— Given information —
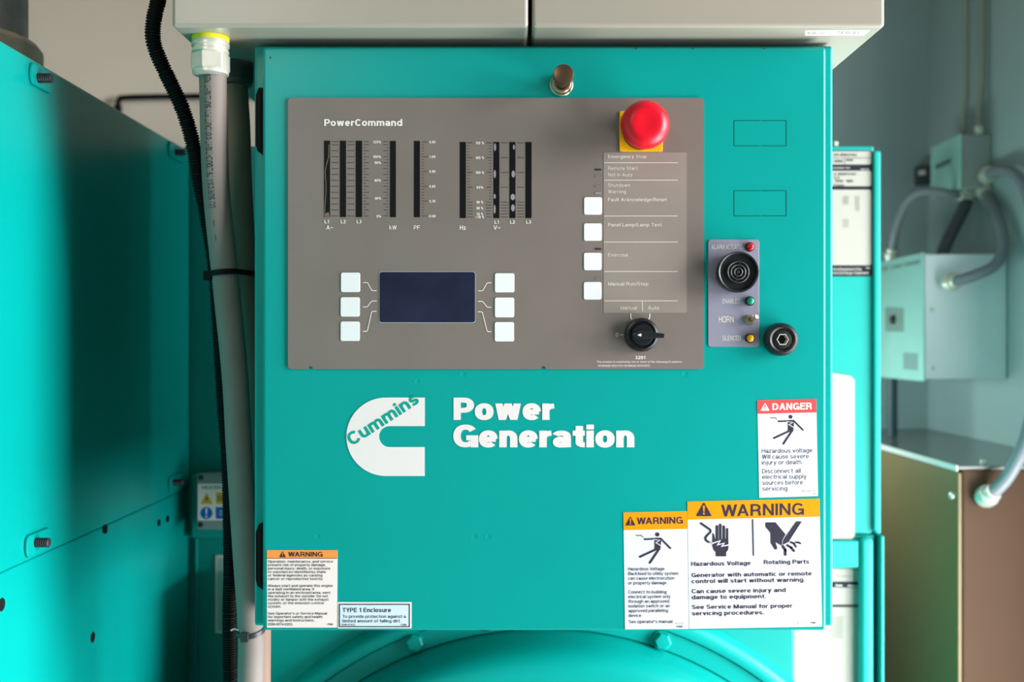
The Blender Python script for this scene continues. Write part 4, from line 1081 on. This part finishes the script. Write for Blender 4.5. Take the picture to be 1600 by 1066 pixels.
def flex(pts, r, label, mat=FLEX, ends=(True, True), cat='conduit', name='flexible_conduit'):
    path = spline(pts, .01); t = thing(name, path[0], label, cat)
    bm = B(); tube(bm, path, r, 16); obj('conduit_jacket', bm, mat, t, smooth=True)
    for k, on in ((0, ends[0]), (-1, ends[1])):
        if on:
            a_, b_ = (path[0], path[2]) if k == 0 else (path[-1], path[-3]); d_ = (b_ - a_).normalized()
            bm = B(); tube(bm, [a_, a_ + d_ * .006, a_ + d_ * .0061, a_ + d_ * .018, a_ + d_ * .0181, a_ + d_ * .028], lambda i, q_: (r * 1.35, r * 1.35, r * 1.65, r * 1.65, r * 1.3, r * 1.3)[i], 16); obj('connector', bm, STEEL, t, smooth=35, label='shiny connector')
    return t
flex([P(1508, 292, 1.075), P(1499, 303, 1.07), P(1478, 302, 1.06), P(1440, 299, 1.07), P(1417, 314, 1.09), P(1403, 345, 1.11), P(1396, 375, 1.13), P(1391.5, 404, 1.157)], .0095, 'grey flexible conduit arching left out of the junction box to the white box')
flex([P(1516, 292, 1.1), P(1509, 318, 1.1), P(1494, 350, 1.09), P(1480, 378, 1.08), P(1471, 402, 1.07)], .0125, 'dark grey flexible conduit dropping straight from junction box to white box', material('dark_flexible_conduit', (84, 88, 96), .4), (True, False))
flex([P(1537, 293, 1.06), P(1543, 308, 1.03), P(1556, 335, .975), P(1566, 366, .945), P(1567, 392, .93), P(1553, 416, .925), P(1518, 432, .93), P(1494, 439, .938), P(1480, 442, .962)], .0105, 'grey flexible conduit curling from the junction box down into the face of the white box')
flex([P(1541, 275, 1.036), P(1551, 270, .995), P(1566, 266, .945), P(1584, 271, .905), P(1600, 290, .872), P(1612, 330, .842), P(1622, 400, .815), P(1627, 480, .79), P(1624, 580, .73), P(1612, 650, .66), P(1601, 692, .632), P(1588, 722, .628), P(1569, 752, .634), P(1548, 772, .642), P(1534, 780, .659)], .0105, 'grey flexible conduit looping from the right of the junction box down into the tan cabinet')
for pts, r, lb in (([P(1510, -160, 1.085), P(1510, 100, 1.085), P(1510, 150, 1.085), P(1506, 180, 1.085), P(1505.5, 210, 1.085)], .0052, 'thin painted conduit rising from the junction box, the one nearer the cabinet'),
                   ([P(1536, -160, 1.05), P(1535, 90, 1.05), P(1534, 140, 1.05), P(1530, 170, 1.05), P(1529, 210, 1.045)], .0058, 'thin painted conduit rising from the junction box, the one with a bright coupling')):
    path = spline(pts, .01); t = thing('rigid_conduit', path[-1], lb, 'conduit')
    bm = B(); tube(bm, path, r, 14); obj('conduit_tube', bm, RIGID, t, smooth=True)
    if r > .0055:
        c = path[-1]; bm = B(); lathe(bm, c, [(.0075, c.z), (.0095, c.z + .005), (.0095, c.z + .014), (.007, c.z + .018)], 18, axis='z'); obj('coupling', bm, STEEL, t, smooth=35, label='shiny coupling')
bm = B(); q_ = P(1394, 600, 1.155); tube(bm, [Vector((q_.x, 1.155, zb + .001)), Vector((q_.x, 1.155, EYE - .199))], .0105, 14)
tag(obj('riser_pipe', bm, material('dark_riser', (52, 74, 80), .5), None, smooth=35), 'dark upright pipe between the white box and the tan cabinet', 'pipe')

t = thing('floor_cabinet', (.835, 1.0, 0), 'large tan electrical cabinet with dark glossy front against the right wall', 'electrical cabinet')
zc = EYE - .2
bm = B(); box(bm, .722, .949, .662, YB - .002, .01, zc - .006); obj('cabinet_body', bm, TANPAINT, t, bevel=.003)
bm = B(); box(bm, .716, .7215, .664, YB - .004, .03, zc - .012); obj('cabinet_front', bm, OLIVE, t, bevel=.001)
bm = B(); box(bm, .714, .949, .659, YB - .002, zc - .0058, zc); obj('cabinet_top', bm, DARKTOP, t, bevel=.0015, label='dark metal top')
bm = B(); box(bm, .7115, .7138, .66, YB - .004, zc - .009, zc + .0005); obj('edge_reflection', bm, EDGEGLINT, t, label='pale strip painted as the reflection along the edge')  # strip added to stand for a bright reflection on the edge
c = P(1491, 775, 0); kx = .716; d_ = kx * F / 691; 
bm = B(); lathe(bm, (0, d_ - D, (533 - 775) * d_ / F + EYE), [(.006, kx), (.006, kx - .006), (.003, kx - .008), (0, kx - .008)], 18, axis='x'); obj('front_knob', bm, STEEL, t, smooth=35)
c = P(1541, 722, .69); bm = B(); lathe(bm, (c.x, .70, 0), [(.005, zc), (.005, zc + .004), (.003, zc + .006), (0, zc + .006)], 14, axis='z'); obj('top_bolt', bm, STEEL, t, smooth=35)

— What the task requires —
From start to finish, output the listing exactly, but omit its pictures.

— The response —
The Blender Python script for this scene continues. Write part 4, from line 1081 on. This part finishes the script. Write for Blender 4.5. Take the picture to be 1600 by 1066 pixels.
def flex(pts, r, label, mat=FLEX, ends=(True, True), cat='conduit', name='flexible_conduit'):
    path = spline(pts, .01); t = thing(name, path[0], label, cat)
    bm = B(); tube(bm, path, r, 16); obj('conduit_jacket', bm, mat, t, smooth=True)
    for k, on in ((0, ends[0]), (-1, ends[1])):
        if on:
            a_, b_ = (path[0], path[2]) if k == 0 else (path[-1], path[-3]); d_ = (b_ - a_).normalized()
            bm = B(); tube(bm, [a_, a_ + d_ * .006, a_ + d_ * .0061, a_ + d_ * .018, a_ + d_ * .0181, a_ + d_ * .028], lambda i, q_: (r * 1.35, r * 1.35, r * 1.65, r * 1.65, r * 1.3, r * 1.3)[i], 16); obj('connector', bm, STEEL, t, smooth=35, label='shiny connector')
    return t
flex([P(1508, 292, 1.075), P(1499, 303, 1.07), P(1478, 302, 1.06), P(1440, 299, 1.07), P(1417, 314, 1.09), P(1403, 345, 1.11), P(1396, 375, 1.13), P(1391.5, 404, 1.157)], .0095, 'grey flexible conduit arching left out of the junction box to the white box')
flex([P(1516, 292, 1.1), P(1509, 318, 1.1), P(1494, 350, 1.09), P(1480, 378, 1.08), P(1471, 402, 1.07)], .0125, 'dark grey flexible conduit dropping straight from junction box to white box', material('dark_flexible_conduit', (84, 88, 96), .4), (True, False))
flex([P(1537, 293, 1.06), P(1543, 308, 1.03), P(1556, 335, .975), P(1566, 366, .945), P(1567, 392, .93), P(1553, 416, .925), P(1518, 432, .93), P(1494, 439, .938), P(1480, 442, .962)], .0105, 'grey flexible conduit curling from the junction box down into the face of the white box')
flex([P(1541, 275, 1.036), P(1551, 270, .995), P(1566, 266, .945), P(1584, 271, .905), P(1600, 290, .872), P(1612, 330, .842), P(1622, 400, .815), P(1627, 480, .79), P(1624, 580, .73), P(1612, 650, .66), P(1601, 692, .632), P(1588, 722, .628), P(1569, 752, .634), P(1548, 772, .642), P(1534, 780, .659)], .0105, 'grey flexible conduit looping from the right of the junction box down into the tan cabinet')
for pts, r, lb in (([P(1510, -160, 1.085), P(1510, 100, 1.085), P(1510, 150, 1.085), P(1506, 180, 1.085), P(1505.5, 210, 1.085)], .0052, 'thin painted conduit rising from the junction box, the one nearer the cabinet'),
                   ([P(1536, -160, 1.05), P(1535, 90, 1.05), P(1534, 140, 1.05), P(1530, 170, 1.05), P(1529, 210, 1.045)], .0058, 'thin painted conduit rising from the junction box, the one with a bright coupling')):
    path = spline(pts, .01); t = thing('rigid_conduit', path[-1], lb, 'conduit')
    bm = B(); tube(bm, path, r, 14); obj('conduit_tube', bm, RIGID, t, smooth=True)
    if r > .0055:
        c = path[-1]; bm = B(); lathe(bm, c, [(.0075, c.z), (.0095, c.z + .005), (.0095, c.z + .014), (.007, c.z + .018)], 18, axis='z'); obj('coupling', bm, STEEL, t, smooth=35, label='shiny coupling')
bm = B(); q_ = P(1394, 600, 1.155); tube(bm, [Vector((q_.x, 1.155, zb + .001)), Vector((q_.x, 1.155, EYE - .199))], .0105, 14)
tag(obj('riser_pipe', bm, material('dark_riser', (52, 74, 80), .5), None, smooth=35), 'dark upright pipe between the white box and the tan cabinet', 'pipe')

t = thing('floor_cabinet', (.835, 1.0, 0), 'large tan electrical cabinet with dark glossy front against the right wall', 'electrical cabinet')
zc = EYE - .2
bm = B(); box(bm, .722, .949, .662, YB - .002, .01, zc - .006); obj('cabinet_body', bm, TANPAINT, t, bevel=.003)
bm = B(); box(bm, .716, .7215, .664, YB - .004, .03, zc - .012); obj('cabinet_front', bm, OLIVE, t, bevel=.001)
bm = B(); box(bm, .714, .949, .659, YB - .002, zc - .0058, zc); obj('cabinet_top', bm, DARKTOP, t, bevel=.0015, label='dark metal top')
bm = B(); box(bm, .7115, .7138, .66, YB - .004, zc - .009, zc + .0005); obj('edge_reflection', bm, EDGEGLINT, t, label='pale strip painted as the reflection along the edge')  # strip added to stand for a bright reflection on the edge
c = P(1491, 775, 0); kx = .716; d_ = kx * F / 691; 
bm = B(); lathe(bm, (0, d_ - D, (533 - 775) * d_ / F + EYE), [(.006, kx), (.006, kx - .006), (.003, kx - .008), (0, kx - .008)], 18, axis='x'); obj('front_knob', bm, STEEL, t, smooth=35)
c = P(1541, 722, .69); bm = B(); lathe(bm, (c.x, .70, 0), [(.005, zc), (.005, zc + .004), (.003, zc + .006), (0, zc + .006)], 14, axis='z'); obj('top_bolt', bm, STEEL, t, smooth=35)